**SET PROBLEM**: Start at the line containing "Reconstruct this image", stop at the line containing "S.camera = cam", and set down every line in that stretch exactly as written, and nothing else.
— begin —
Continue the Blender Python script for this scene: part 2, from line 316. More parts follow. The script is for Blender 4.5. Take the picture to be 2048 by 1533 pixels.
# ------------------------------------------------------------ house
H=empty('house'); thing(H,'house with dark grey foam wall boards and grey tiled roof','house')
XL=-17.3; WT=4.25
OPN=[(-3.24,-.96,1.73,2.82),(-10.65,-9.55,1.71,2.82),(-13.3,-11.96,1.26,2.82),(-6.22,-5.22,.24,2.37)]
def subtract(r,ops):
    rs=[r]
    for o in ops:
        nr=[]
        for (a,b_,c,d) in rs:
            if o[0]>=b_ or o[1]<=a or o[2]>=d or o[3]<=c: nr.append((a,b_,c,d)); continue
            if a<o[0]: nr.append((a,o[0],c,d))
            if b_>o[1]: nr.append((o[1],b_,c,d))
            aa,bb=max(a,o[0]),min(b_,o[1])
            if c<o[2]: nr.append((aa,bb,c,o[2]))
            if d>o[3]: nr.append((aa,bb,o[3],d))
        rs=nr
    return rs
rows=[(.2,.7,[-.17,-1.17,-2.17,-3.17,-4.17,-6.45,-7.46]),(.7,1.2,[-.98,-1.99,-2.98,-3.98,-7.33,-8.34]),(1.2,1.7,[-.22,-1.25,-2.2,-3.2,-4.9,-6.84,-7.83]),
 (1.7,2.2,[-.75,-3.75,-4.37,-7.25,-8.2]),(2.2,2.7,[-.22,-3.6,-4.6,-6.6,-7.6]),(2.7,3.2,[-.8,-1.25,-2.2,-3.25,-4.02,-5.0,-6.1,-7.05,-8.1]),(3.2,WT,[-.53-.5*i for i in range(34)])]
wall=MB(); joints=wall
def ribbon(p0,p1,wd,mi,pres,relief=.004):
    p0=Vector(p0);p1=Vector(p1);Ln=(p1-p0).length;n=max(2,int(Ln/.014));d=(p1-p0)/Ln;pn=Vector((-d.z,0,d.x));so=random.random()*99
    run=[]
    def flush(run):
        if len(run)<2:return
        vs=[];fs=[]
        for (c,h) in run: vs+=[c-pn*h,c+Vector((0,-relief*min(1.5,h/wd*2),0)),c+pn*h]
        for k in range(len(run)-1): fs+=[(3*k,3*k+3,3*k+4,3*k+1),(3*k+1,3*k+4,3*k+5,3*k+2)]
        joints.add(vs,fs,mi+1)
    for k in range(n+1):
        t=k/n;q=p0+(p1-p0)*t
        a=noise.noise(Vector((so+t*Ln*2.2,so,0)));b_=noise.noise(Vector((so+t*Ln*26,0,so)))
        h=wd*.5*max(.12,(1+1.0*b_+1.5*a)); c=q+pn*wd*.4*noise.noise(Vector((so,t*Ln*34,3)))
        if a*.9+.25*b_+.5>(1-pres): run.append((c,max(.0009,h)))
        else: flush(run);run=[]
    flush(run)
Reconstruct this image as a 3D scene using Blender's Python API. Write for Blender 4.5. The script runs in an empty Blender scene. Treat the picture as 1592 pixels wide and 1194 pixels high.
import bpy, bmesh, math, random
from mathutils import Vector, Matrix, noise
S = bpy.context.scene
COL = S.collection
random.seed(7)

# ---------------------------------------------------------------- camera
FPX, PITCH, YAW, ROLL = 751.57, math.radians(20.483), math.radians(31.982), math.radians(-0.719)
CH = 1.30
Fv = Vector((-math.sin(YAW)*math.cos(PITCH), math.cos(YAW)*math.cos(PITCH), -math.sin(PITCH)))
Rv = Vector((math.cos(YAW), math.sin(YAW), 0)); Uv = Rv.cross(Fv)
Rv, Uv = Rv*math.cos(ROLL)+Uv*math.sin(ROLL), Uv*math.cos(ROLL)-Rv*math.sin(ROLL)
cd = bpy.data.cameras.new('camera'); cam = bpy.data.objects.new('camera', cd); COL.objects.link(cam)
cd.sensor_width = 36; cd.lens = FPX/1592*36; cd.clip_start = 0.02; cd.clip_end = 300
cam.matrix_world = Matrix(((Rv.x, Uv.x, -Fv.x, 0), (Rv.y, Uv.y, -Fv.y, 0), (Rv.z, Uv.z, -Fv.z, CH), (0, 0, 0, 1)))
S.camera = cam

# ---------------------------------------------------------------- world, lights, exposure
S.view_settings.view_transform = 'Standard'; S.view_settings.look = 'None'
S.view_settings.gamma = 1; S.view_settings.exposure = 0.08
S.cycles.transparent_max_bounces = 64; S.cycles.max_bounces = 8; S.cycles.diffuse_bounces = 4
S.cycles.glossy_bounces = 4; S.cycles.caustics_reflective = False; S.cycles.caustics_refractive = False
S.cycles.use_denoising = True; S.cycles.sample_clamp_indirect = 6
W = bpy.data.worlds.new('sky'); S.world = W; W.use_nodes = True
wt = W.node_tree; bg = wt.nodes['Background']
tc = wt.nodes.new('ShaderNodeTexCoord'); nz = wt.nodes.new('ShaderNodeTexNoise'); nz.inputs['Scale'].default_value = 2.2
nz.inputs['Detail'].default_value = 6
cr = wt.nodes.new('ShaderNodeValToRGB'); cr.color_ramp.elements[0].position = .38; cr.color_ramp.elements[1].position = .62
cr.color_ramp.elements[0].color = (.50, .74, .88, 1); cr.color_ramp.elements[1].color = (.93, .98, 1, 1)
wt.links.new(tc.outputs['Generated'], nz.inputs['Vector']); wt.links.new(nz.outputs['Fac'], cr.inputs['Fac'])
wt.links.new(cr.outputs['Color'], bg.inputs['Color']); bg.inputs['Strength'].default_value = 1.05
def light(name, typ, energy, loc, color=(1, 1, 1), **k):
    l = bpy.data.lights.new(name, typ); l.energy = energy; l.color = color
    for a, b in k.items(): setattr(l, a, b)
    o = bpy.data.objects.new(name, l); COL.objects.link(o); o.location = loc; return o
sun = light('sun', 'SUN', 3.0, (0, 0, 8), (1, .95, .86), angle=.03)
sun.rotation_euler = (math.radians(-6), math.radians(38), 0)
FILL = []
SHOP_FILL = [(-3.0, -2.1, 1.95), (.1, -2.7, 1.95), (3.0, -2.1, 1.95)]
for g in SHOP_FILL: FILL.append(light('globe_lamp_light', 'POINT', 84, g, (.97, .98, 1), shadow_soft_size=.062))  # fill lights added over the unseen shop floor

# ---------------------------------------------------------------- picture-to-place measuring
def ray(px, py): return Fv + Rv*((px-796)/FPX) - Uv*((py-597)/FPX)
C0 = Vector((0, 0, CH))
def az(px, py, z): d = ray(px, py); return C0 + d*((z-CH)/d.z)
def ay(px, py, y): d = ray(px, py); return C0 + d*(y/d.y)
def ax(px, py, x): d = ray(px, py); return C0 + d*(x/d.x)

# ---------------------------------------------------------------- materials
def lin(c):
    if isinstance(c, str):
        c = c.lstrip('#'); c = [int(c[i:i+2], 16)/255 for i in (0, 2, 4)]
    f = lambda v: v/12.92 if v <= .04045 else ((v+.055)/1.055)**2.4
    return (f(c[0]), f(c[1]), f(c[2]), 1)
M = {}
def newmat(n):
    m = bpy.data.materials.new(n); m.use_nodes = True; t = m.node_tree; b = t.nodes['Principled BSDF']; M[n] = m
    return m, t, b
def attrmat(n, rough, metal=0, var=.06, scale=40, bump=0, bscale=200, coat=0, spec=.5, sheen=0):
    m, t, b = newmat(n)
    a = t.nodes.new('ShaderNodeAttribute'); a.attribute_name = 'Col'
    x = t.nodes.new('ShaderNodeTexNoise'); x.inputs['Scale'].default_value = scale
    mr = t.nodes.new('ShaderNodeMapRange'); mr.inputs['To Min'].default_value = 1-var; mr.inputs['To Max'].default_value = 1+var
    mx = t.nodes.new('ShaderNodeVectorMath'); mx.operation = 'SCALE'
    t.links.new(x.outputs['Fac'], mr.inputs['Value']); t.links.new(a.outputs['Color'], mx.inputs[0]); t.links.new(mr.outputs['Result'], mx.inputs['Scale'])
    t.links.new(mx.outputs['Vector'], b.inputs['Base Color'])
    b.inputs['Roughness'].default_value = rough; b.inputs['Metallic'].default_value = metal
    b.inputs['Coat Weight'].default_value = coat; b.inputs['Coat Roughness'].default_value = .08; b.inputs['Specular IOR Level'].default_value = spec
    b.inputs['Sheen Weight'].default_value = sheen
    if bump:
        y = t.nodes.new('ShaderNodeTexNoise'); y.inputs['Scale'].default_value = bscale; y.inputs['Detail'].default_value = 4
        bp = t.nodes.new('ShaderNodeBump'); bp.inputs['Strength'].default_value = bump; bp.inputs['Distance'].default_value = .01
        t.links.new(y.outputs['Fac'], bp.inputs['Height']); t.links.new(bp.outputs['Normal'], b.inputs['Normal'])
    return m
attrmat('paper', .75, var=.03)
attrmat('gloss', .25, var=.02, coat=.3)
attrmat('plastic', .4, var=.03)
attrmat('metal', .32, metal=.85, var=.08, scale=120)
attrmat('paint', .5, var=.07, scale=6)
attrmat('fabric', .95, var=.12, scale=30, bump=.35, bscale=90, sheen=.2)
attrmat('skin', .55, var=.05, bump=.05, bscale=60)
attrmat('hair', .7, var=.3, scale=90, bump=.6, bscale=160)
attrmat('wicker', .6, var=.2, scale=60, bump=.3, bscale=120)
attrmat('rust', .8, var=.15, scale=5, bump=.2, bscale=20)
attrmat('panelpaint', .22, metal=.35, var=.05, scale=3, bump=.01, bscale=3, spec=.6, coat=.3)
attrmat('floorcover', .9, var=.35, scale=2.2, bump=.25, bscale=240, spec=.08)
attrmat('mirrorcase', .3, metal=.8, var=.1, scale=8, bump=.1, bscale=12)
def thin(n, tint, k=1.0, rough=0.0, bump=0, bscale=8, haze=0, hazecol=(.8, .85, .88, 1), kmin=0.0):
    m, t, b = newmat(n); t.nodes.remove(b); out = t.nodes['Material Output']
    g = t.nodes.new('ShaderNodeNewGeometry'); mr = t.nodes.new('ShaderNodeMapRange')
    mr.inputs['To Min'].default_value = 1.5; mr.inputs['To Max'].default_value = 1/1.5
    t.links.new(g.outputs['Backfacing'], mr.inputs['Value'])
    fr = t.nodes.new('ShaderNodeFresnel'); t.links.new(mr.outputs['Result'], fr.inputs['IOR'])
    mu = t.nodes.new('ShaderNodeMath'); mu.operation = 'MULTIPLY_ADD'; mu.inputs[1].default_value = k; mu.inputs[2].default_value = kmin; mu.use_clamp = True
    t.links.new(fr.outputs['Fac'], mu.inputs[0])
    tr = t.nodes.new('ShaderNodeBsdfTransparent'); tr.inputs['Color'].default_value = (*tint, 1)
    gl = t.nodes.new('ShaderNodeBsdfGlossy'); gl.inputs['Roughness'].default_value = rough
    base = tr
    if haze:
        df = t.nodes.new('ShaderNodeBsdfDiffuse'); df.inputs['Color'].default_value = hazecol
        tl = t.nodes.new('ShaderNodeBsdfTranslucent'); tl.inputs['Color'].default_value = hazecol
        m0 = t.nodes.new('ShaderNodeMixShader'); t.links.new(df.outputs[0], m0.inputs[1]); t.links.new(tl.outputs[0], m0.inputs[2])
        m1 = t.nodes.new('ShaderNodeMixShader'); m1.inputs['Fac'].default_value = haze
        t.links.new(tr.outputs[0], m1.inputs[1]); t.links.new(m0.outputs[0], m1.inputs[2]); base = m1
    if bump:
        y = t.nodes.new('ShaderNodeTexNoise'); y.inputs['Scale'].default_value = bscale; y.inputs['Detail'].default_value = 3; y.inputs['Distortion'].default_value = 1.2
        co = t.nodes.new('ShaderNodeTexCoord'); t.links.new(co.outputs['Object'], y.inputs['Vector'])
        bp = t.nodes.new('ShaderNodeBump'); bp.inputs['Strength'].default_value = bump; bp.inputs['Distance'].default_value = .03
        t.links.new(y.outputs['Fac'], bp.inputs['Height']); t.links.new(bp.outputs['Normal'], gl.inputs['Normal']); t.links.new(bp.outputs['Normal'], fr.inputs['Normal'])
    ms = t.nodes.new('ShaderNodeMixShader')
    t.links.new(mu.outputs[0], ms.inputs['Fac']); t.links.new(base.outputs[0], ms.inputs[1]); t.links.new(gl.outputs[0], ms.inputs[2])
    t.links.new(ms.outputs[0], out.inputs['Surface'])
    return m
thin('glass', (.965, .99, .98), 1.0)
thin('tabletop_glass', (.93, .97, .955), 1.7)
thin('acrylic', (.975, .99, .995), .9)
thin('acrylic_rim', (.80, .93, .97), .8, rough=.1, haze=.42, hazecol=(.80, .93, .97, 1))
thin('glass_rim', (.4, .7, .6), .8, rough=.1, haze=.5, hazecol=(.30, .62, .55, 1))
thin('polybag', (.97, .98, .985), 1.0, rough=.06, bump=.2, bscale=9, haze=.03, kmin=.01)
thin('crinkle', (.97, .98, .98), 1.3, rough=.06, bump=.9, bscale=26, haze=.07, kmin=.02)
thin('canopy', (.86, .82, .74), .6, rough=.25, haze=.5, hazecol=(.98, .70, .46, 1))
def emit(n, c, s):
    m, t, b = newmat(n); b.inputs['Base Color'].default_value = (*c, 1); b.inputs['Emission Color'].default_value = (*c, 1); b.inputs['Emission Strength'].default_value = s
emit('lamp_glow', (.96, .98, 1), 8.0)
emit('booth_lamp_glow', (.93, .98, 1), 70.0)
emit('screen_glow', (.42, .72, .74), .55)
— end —
**EXERCISE RESULT**:
Reconstruct this image as a 3D scene using Blender's Python API. Write for Blender 4.5. The script runs in an empty Blender scene. Treat the picture as 1592 pixels wide and 1194 pixels high.
import bpy, bmesh, math, random
from mathutils import Vector, Matrix, noise
S = bpy.context.scene
COL = S.collection
random.seed(7)

# ---------------------------------------------------------------- camera
FPX, PITCH, YAW, ROLL = 751.57, math.radians(20.483), math.radians(31.982), math.radians(-0.719)
CH = 1.30
Fv = Vector((-math.sin(YAW)*math.cos(PITCH), math.cos(YAW)*math.cos(PITCH), -math.sin(PITCH)))
Rv = Vector((math.cos(YAW), math.sin(YAW), 0)); Uv = Rv.cross(Fv)
Rv, Uv = Rv*math.cos(ROLL)+Uv*math.sin(ROLL), Uv*math.cos(ROLL)-Rv*math.sin(ROLL)
cd = bpy.data.cameras.new('camera'); cam = bpy.data.objects.new('camera', cd); COL.objects.link(cam)
cd.sensor_width = 36; cd.lens = FPX/1592*36; cd.clip_start = 0.02; cd.clip_end = 300
cam.matrix_world = Matrix(((Rv.x, Uv.x, -Fv.x, 0), (Rv.y, Uv.y, -Fv.y, 0), (Rv.z, Uv.z, -Fv.z, CH), (0, 0, 0, 1)))
S.camera = cam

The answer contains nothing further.